GOAL: Please output exactly the lines of the material from the first through the line containing "def nodes(m): return", and nothing more.
[Begin DATA EXCERPT]
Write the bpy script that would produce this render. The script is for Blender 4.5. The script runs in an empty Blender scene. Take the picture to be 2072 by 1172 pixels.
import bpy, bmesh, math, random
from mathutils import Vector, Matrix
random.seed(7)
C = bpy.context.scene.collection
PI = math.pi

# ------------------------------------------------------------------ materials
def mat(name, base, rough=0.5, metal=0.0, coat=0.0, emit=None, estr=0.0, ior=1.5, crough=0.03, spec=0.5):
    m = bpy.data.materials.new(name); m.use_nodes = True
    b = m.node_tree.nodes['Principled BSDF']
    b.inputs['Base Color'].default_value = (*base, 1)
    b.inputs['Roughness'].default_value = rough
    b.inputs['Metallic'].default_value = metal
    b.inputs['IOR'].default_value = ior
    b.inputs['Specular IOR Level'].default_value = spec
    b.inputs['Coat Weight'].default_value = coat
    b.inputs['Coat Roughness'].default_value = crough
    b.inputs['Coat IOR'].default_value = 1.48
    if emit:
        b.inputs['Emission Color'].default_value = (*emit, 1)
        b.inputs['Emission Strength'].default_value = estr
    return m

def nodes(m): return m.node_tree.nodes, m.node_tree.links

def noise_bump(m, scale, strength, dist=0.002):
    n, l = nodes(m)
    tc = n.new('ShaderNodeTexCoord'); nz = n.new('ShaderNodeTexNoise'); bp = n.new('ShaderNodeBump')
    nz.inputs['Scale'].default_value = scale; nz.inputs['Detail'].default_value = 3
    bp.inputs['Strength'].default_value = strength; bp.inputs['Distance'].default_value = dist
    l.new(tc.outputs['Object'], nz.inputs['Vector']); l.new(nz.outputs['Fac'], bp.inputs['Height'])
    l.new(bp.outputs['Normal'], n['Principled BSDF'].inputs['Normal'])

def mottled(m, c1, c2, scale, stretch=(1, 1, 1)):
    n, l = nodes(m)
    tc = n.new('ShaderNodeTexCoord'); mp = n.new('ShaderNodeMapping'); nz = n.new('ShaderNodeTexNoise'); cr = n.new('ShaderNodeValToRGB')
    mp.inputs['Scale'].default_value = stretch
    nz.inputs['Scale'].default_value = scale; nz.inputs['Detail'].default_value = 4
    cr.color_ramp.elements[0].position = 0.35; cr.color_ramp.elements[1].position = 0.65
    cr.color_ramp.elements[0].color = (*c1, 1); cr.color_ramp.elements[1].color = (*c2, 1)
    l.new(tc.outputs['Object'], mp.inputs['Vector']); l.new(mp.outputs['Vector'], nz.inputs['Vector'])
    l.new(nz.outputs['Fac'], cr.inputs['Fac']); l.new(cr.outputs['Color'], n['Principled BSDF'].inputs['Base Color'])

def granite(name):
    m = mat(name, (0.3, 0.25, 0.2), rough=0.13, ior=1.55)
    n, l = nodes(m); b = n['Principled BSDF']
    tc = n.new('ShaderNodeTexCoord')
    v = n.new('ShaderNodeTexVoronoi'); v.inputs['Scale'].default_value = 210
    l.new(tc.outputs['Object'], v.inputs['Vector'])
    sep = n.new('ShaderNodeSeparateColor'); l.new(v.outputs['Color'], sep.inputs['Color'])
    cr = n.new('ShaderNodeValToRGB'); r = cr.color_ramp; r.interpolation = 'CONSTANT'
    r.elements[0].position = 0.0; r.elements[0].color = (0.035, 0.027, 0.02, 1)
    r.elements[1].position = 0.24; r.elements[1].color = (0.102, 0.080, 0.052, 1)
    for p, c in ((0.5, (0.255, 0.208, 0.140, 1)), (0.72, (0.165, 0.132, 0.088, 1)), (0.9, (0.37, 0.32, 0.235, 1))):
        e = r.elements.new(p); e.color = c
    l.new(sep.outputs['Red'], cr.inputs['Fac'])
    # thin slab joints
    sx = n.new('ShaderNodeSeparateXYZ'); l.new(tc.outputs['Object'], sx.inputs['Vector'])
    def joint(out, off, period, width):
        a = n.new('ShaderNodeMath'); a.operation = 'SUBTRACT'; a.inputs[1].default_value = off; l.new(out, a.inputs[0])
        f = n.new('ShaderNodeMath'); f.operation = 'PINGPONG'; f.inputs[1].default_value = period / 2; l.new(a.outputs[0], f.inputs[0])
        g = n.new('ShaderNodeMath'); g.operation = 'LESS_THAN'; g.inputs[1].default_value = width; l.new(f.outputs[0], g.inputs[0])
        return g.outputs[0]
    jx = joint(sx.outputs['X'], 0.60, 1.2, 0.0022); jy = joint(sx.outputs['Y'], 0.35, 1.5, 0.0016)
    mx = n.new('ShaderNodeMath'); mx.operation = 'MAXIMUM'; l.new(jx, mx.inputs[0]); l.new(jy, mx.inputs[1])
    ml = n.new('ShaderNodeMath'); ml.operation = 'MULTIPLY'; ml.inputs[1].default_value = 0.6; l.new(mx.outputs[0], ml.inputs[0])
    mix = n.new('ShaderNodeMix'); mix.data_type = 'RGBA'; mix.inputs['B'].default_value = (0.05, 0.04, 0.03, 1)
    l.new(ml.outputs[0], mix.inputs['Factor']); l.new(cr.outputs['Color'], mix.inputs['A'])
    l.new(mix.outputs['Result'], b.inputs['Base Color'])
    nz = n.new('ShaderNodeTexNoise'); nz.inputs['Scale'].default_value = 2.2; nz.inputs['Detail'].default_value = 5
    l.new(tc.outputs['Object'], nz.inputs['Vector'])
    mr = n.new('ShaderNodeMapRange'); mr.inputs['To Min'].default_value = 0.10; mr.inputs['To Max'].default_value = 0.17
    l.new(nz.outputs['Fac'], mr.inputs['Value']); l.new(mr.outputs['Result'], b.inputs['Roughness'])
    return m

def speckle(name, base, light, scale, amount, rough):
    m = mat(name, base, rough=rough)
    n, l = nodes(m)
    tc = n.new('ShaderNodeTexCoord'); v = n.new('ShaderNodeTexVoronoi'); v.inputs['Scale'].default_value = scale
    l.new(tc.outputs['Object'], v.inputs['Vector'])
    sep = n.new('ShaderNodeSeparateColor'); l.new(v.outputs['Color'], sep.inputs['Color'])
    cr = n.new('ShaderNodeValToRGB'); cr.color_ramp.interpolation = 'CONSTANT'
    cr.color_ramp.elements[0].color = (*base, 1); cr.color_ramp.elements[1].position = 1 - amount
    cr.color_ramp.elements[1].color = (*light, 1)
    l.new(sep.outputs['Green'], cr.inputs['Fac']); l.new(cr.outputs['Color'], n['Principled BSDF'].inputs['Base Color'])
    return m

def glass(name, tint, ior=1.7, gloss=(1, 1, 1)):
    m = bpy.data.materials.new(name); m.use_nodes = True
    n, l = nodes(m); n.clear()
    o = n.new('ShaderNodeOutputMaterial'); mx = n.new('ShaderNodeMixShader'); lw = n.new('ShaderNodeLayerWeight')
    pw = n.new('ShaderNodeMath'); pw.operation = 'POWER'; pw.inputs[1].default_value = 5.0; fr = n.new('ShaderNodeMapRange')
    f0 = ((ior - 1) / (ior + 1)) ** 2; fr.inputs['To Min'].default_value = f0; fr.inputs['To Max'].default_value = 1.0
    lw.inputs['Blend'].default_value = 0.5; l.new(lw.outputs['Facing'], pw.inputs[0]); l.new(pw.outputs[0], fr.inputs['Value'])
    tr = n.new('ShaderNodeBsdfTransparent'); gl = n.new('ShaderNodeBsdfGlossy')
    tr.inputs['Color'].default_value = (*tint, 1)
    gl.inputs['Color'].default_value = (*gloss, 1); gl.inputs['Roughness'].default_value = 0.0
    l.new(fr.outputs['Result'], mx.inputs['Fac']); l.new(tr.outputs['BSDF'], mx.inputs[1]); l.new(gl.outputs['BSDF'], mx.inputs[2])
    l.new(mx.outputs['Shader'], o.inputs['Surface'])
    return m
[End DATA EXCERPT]
FINISHED TASK:
Write the bpy script that would produce this render. The script is for Blender 4.5. The script runs in an empty Blender scene. Take the picture to be 2072 by 1172 pixels.
import bpy, bmesh, math, random
from mathutils import Vector, Matrix
random.seed(7)
C = bpy.context.scene.collection
PI = math.pi

# ------------------------------------------------------------------ materials
def mat(name, base, rough=0.5, metal=0.0, coat=0.0, emit=None, estr=0.0, ior=1.5, crough=0.03, spec=0.5):
    m = bpy.data.materials.new(name); m.use_nodes = True
    b = m.node_tree.nodes['Principled BSDF']
    b.inputs['Base Color'].default_value = (*base, 1)
    b.inputs['Roughness'].default_value = rough
    b.inputs['Metallic'].default_value = metal
    b.inputs['IOR'].default_value = ior
    b.inputs['Specular IOR Level'].default_value = spec
    b.inputs['Coat Weight'].default_value = coat
    b.inputs['Coat Roughness'].default_value = crough
    b.inputs['Coat IOR'].default_value = 1.48
    if emit:
        b.inputs['Emission Color'].default_value = (*emit, 1)
        b.inputs['Emission Strength'].default_value = estr
    return m

def nodes(m): return m.node_tree.nodes, m.node_tree.links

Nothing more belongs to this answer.